Friday, March 11, 2011

Some Thoughts About Lent....

I gotta be honest with you and tell you that until about a month ago, I really had no idea what lent even was. I knew it was a time when people gave up things, but that was the extent of it.

I grew up in a church where the Easter season began on Palm Sunday and included Maundy Thursday foot washing and an Easter Sunday sunrise service and breakfast. It took far longer for us to pick out what we were going to wear on Easter then it did to prepare our hearts for it.

This year is different. This year I am totally embracing lent for what it is. A time to confess my sins, to make changes in my life to ensure that those bad habits and behaviors are less likely to reappear and a time to prepare for what is about to come.

I do remember when I was younger and kids in school would give up bubble gum or Coke for lent. For them, I am sure that was a sacrifice. I know lots of people who are fasting from those things in order to spend more time with God or to donate the money that they would have spent on those things to a charity. God knows their hearts and they know what God has called them to give up.

But I know me.

If I am anything, I am predictable and I know how that would play out. I would give up Diet Pepsi for lent and spend the next 40 days lamenting about my withdraw. I would complain about it on Facebook and gain some encouragement from those that would spur me on, reminding me that I was fasting from caffeine for the Lord and that he would bless me for my sacrifice.

The sacrifice of going without Diet Pepsi each day when nearly half of the people in the world don't even have clean water to drink.

Easter Sunday would come and I would spend the next few days in a caffeine induced inebriation as I binged to make up for the last 40 days.

In the end, I would not come out of lent any different than I went into it. Still the same person that resists God at every turn and is constantly looking for a way to follow God on my own terms. Looking for the easy way.

To fast from, what to most people is a luxury, just doesn't seem to be what God is leading me to do.


Trust me, I have picked enough fights with God to know better. He always wins. Always.

And so this year, I have chosen to fast on the things in my life that continue to distract me from God. Instead, I will feast on the ways that God is constantly pulling me towards him. Looking for me, searching for me, longing for me to back to him.

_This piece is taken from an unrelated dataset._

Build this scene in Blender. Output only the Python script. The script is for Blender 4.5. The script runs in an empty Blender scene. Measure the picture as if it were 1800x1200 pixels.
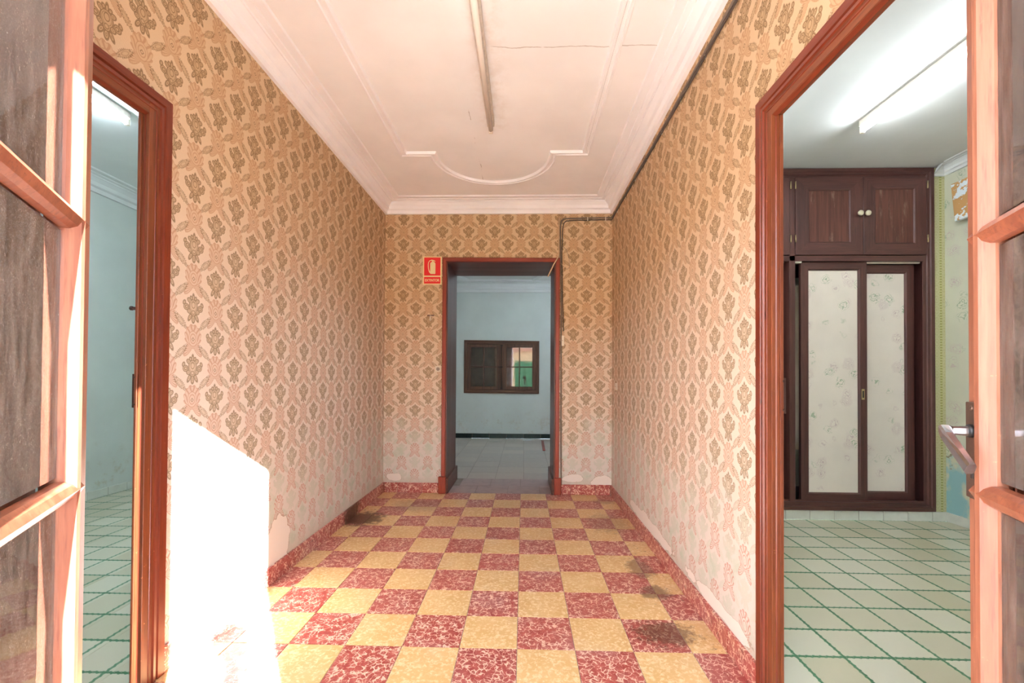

I will fast from becoming so absorbed in this life of mine, from being the center of my own world. Instead of texting or talking on the phone while I am in public, I will stop and have a genuine conversation with the person behind the checkout counter. I will feast on human interaction. I will feast on the power of eye contact. Of a smile. I will feast on connecting with people, not because I think I have something to give to them, but because that is how God created us. I will feast on hearing other people's stories.

I will fast from being so busy or selfish that when someone shares a need with me, I tell them I will pray for them. Instead, I will feast on spending time with them and with God in that moment. Not praying for them. Praying with them.

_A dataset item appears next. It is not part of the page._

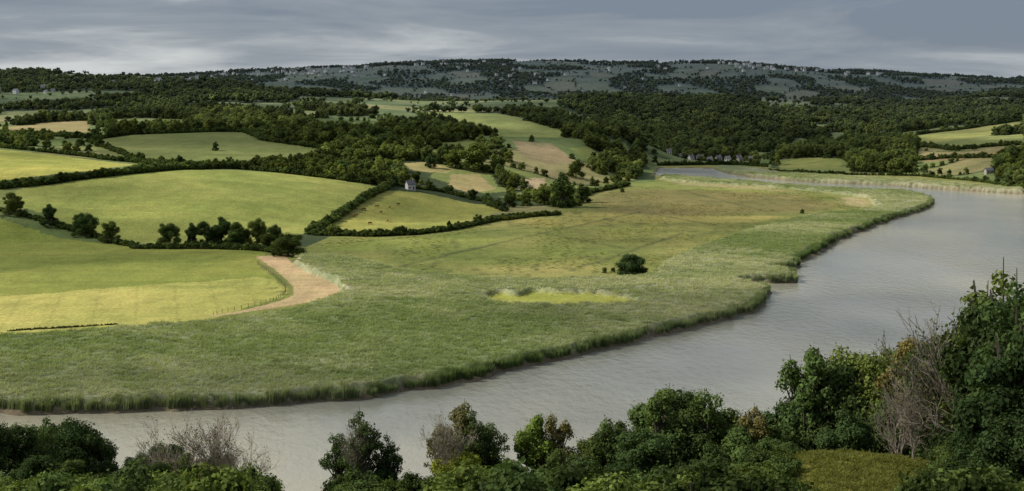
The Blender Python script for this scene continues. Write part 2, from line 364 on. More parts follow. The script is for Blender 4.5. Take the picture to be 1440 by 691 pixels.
# ------------------------------------------------------------------ tree prototypes
def tube(P,R,k=6):
    P=np.array(P,float); V=[];Fc=[]
    for i in range(len(P)):
        t=P[min(i+1,len(P)-1)]-P[max(i-1,0)]; t/=np.linalg.norm(t)+1e-9
        a=np.cross(t,(0.3,.9,.2)); a/=np.linalg.norm(a)+1e-9; b=np.cross(t,a)
        for j in range(k):
            q=2*math.pi*j/k; V.append(P[i]+R[i]*(math.cos(q)*a+math.sin(q)*b))
    for i in range(len(P)-1):
        for j in range(k): Fc.append((i*k+j,i*k+(j+1)%k,(i+1)*k+(j+1)%k,(i+1)*k+j))
    return V,Fc
def leafquads(P,Nn,size,r):
    n=len(P); Nn=Nn/np.linalg.norm(Nn,axis=1,keepdims=True)
    rd=r.normal(size=(n,3)); a=np.cross(Nn,rd); a/=np.linalg.norm(a,axis=1,keepdims=True); b=np.cross(Nn,a)
    s=(size*r.uniform(.6,1.3,n))[:,None]; a=a*s*.5; b=b*s*.36
    V=np.stack([P-a,P-b*1.0+a*.1,P+a,P+b],1).reshape(-1,3)
    return V,np.arange(n*4).reshape(n,4)
ICO=None
def ico():
    global ICO
    if ICO is None:
        import bmesh
        bm=bmesh.new(); bmesh.ops.create_icosphere(bm,subdivisions=1,radius=1)
        bm.verts.ensure_lookup_table()
        ICO=(np.array([v.co[:] for v in bm.verts]),[tuple(v.index for v in f.verts) for f in bm.faces]); bm.free()
    return ICO
def tree(name,seed,Ht=10.,R=4.5,zb=.22,ncl=22,nleaf=3000,leaf=.5,mats=None,core=.72,limbs=True,crc=(.24,.36),taper=0.,link=False,skirt=0):
    r=np.random.default_rng(seed); V=[];Fc=[];fm=[];lv=[]
    def add(v,f,mi,l):
        o=len(V); V.extend([tuple(q) for q in v]); Fc.extend([tuple(int(i)+o for i in ff) for ff in f]); fm.extend([mi]*len(f)); lv.extend(list(l))
    zc=Ht*(1+zb)/2; hz=Ht*(1-zb)/2
    cs=[]
    for i in range(ncl):
        d=r.normal(size=3); d/=np.linalg.norm(d); rr=r.uniform(.35,.82)
        if d[2]<-.3: rr*=.8
        z=zc+d[2]*hz*rr; sh=1-taper*max(0,(z-zc)/hz)
        c=np.array([d[0]*R*rr*sh,d[1]*R*rr*sh,z]); cs.append((c,R*r.uniform(*crc)))
    for i in range(skirt):
        a=6.28*i/skirt+r.normal()*.2; q=R*r.uniform(.5,.78); cs.append((np.array([q*math.cos(a),q*math.sin(a),Ht*r.uniform(.12,.3)]),R*r.uniform(*crc)))
    cs.append((np.array([0,0,zc]),R*.40))
    lean=r.normal(size=2)*.25
    v,f=tube([(0,0,-.6),(lean[0]*.4,lean[1]*.4,Ht*.2),(lean[0],lean[1],Ht*.45),(lean[0]*1.4,lean[1]*1.4,Ht*.8)],[Ht*.035,Ht*.026,Ht*.018,Ht*.006],7)
    add(v,f,0,[.5]*len(f))
    if limbs:
        for c,rc in cs[:-1]:
            z0=r.uniform(.18,.5)*Ht; s=np.array([lean[0]*z0/Ht*2,lean[1]*z0/Ht*2,z0]); mid=(s+c)/2+np.array([0,0,-.03*Ht])
            v,f=tube([s,mid,c+(c-s)*.15],[Ht*.012,Ht*.008,Ht*.002],5); add(v,f,0,[.5]*len(f))
    iv,ifc=ico(); tot=sum(rc**2 for c,rc in cs)
    for c,rc in cs:
        if core>0:
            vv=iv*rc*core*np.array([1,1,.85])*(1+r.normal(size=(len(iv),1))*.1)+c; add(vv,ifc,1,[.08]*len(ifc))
        k=int(nleaf*rc**2/tot); d=r.normal(size=(k,3)); d/=np.linalg.norm(d,axis=1,keepdims=True)
        rad=rc*r.uniform(.72,1.12,k)*(1+.18*np.sin(d[:,0]*5+seed)*np.cos(d[:,2]*6+d[:,1]*4))
        stray=r.random(k)<.14; rad=np.where(stray,rad*r.uniform(1.,1.45,k),rad)
        P=c+d*rad[:,None]*np.array([1,1,.85]); Nn=d+r.normal(size=(k,3))*.45+np.array([0,0,.25])
        v,f=leafquads(P,Nn,leaf,r); b=r.uniform(.15,.85)
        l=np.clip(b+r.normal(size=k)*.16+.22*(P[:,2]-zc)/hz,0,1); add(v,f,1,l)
    ob=mk(name,V,Fc,mats,False,link,fm,lv); return ob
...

I will fast from the words that cut people. Words that, even when whispered and in private, shred away at who a person is. Instead, I will feast on speaking loud. Letting everything that comes from my mouth be an encouragement and not a slap in the face. I will chose my words carefully at times and at other times, I will not censor what God is telling me to say simply because I don't want to overstep my boundaries or get something started.

I will fast from using God. From going to him after my own best efforts have failed. For treating him as that person that only gets an occasional update from me, not because I want them to know about my life, but because I feel obligated to. Instead, I will feast on spending time with God. Instead of reaching for my iPhone in the morning to see what I missed during the night, I will feast on going first to my Heavenly Father, to thank him for the safety of another night and the blessing of another day.

I am looking forward to this time of intentional disruption in order to make changes that are long past due.

What about you? What are you getting rid of in your life during lent in order to make room for the life God has planned for you?